WHAT TO DO >> Below this line is the material. Write out only its lines from the one containing "M_bw2 = mat('shaded" through the one containing "152, 164), .6))", both kept, exactly.
== SUPPLIED DATA
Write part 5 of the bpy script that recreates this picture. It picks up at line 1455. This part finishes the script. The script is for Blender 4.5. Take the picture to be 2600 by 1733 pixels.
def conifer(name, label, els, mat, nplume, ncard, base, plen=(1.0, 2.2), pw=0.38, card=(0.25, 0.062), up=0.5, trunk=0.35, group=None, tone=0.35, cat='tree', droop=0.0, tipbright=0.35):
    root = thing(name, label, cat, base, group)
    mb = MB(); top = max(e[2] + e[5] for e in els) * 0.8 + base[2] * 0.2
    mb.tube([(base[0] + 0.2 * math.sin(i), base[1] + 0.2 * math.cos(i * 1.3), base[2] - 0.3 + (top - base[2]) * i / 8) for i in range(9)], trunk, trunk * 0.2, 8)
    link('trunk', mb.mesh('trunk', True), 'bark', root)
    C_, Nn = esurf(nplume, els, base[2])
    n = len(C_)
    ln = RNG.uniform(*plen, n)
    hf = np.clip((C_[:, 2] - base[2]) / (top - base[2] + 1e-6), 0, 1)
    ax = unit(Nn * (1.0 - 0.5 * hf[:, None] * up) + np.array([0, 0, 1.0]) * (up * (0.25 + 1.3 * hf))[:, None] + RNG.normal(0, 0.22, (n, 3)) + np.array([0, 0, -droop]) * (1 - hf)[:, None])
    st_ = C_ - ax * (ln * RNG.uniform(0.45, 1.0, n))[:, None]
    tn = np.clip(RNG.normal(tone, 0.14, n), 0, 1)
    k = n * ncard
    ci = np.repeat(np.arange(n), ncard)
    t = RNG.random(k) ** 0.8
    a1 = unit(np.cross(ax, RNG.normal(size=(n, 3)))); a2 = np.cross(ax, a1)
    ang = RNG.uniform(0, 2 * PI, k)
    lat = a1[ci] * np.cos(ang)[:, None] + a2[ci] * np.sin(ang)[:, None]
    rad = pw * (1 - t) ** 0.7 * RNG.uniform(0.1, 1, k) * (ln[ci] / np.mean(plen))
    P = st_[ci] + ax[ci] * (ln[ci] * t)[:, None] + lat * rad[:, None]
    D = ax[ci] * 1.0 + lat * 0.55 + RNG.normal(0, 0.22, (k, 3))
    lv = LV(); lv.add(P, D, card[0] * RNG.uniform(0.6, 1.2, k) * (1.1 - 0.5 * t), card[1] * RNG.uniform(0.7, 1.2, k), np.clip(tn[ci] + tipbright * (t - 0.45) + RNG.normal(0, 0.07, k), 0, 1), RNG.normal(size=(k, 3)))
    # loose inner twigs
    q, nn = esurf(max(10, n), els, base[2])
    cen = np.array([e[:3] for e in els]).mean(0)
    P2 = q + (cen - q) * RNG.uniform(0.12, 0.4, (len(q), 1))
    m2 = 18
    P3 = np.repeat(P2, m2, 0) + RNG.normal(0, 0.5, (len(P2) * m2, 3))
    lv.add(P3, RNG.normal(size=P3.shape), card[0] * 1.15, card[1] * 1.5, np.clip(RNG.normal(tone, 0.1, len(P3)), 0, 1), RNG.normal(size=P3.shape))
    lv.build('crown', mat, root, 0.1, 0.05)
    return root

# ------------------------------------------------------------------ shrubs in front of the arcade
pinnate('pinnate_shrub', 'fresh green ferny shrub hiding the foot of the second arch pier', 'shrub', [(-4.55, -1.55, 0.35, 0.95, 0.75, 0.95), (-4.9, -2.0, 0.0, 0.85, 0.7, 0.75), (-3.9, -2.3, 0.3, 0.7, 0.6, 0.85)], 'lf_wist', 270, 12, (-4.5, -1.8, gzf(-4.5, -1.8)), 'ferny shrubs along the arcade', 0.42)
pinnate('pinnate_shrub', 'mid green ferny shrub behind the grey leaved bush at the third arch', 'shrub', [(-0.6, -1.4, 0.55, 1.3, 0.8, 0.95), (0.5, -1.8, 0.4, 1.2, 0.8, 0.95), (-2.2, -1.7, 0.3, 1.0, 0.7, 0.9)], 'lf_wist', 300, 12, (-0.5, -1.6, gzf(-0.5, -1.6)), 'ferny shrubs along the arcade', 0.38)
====
== SUPPLIED DATA
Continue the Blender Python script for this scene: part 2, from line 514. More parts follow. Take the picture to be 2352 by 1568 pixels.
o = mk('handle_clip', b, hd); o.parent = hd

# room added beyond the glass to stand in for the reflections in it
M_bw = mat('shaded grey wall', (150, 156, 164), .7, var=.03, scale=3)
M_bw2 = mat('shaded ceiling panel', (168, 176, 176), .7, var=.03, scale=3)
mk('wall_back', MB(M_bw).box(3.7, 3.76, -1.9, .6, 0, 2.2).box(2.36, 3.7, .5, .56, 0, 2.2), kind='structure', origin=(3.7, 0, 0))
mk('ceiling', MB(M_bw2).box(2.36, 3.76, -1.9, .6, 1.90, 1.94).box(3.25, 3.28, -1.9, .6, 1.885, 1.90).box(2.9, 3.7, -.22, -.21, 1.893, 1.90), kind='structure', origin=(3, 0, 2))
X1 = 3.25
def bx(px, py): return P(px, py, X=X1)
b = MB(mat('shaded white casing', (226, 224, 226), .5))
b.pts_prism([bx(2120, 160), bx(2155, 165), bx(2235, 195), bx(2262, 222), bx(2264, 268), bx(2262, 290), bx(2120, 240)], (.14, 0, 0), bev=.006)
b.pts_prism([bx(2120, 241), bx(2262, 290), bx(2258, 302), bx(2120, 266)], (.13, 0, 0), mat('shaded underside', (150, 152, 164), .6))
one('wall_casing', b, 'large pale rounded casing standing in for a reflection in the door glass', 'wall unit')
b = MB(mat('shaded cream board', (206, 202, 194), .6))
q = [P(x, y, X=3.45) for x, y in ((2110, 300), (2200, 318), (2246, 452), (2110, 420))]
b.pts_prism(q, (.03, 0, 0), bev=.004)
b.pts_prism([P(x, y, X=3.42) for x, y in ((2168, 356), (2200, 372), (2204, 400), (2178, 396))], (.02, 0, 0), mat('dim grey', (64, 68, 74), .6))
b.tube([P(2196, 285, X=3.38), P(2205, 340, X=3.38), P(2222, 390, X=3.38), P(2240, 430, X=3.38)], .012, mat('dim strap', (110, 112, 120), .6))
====
RESPONSE >>
M_bw2 = mat('shaded ceiling panel', (168, 176, 176), .7, var=.03, scale=3)
mk('wall_back', MB(M_bw).box(3.7, 3.76, -1.9, .6, 0, 2.2).box(2.36, 3.7, .5, .56, 0, 2.2), kind='structure', origin=(3.7, 0, 0))
mk('ceiling', MB(M_bw2).box(2.36, 3.76, -1.9, .6, 1.90, 1.94).box(3.25, 3.28, -1.9, .6, 1.885, 1.90).box(2.9, 3.7, -.22, -.21, 1.893, 1.90), kind='structure', origin=(3, 0, 2))
X1 = 3.25
def bx(px, py): return P(px, py, X=X1)
b = MB(mat('shaded white casing', (226, 224, 226), .5))
b.pts_prism([bx(2120, 160), bx(2155, 165), bx(2235, 195), bx(2262, 222), bx(2264, 268), bx(2262, 290), bx(2120, 240)], (.14, 0, 0), bev=.006)
b.pts_prism([bx(2120, 241), bx(2262, 290), bx(2258, 302), bx(2120, 266)], (.13, 0, 0), mat('shaded underside', (150, 152, 164), .6))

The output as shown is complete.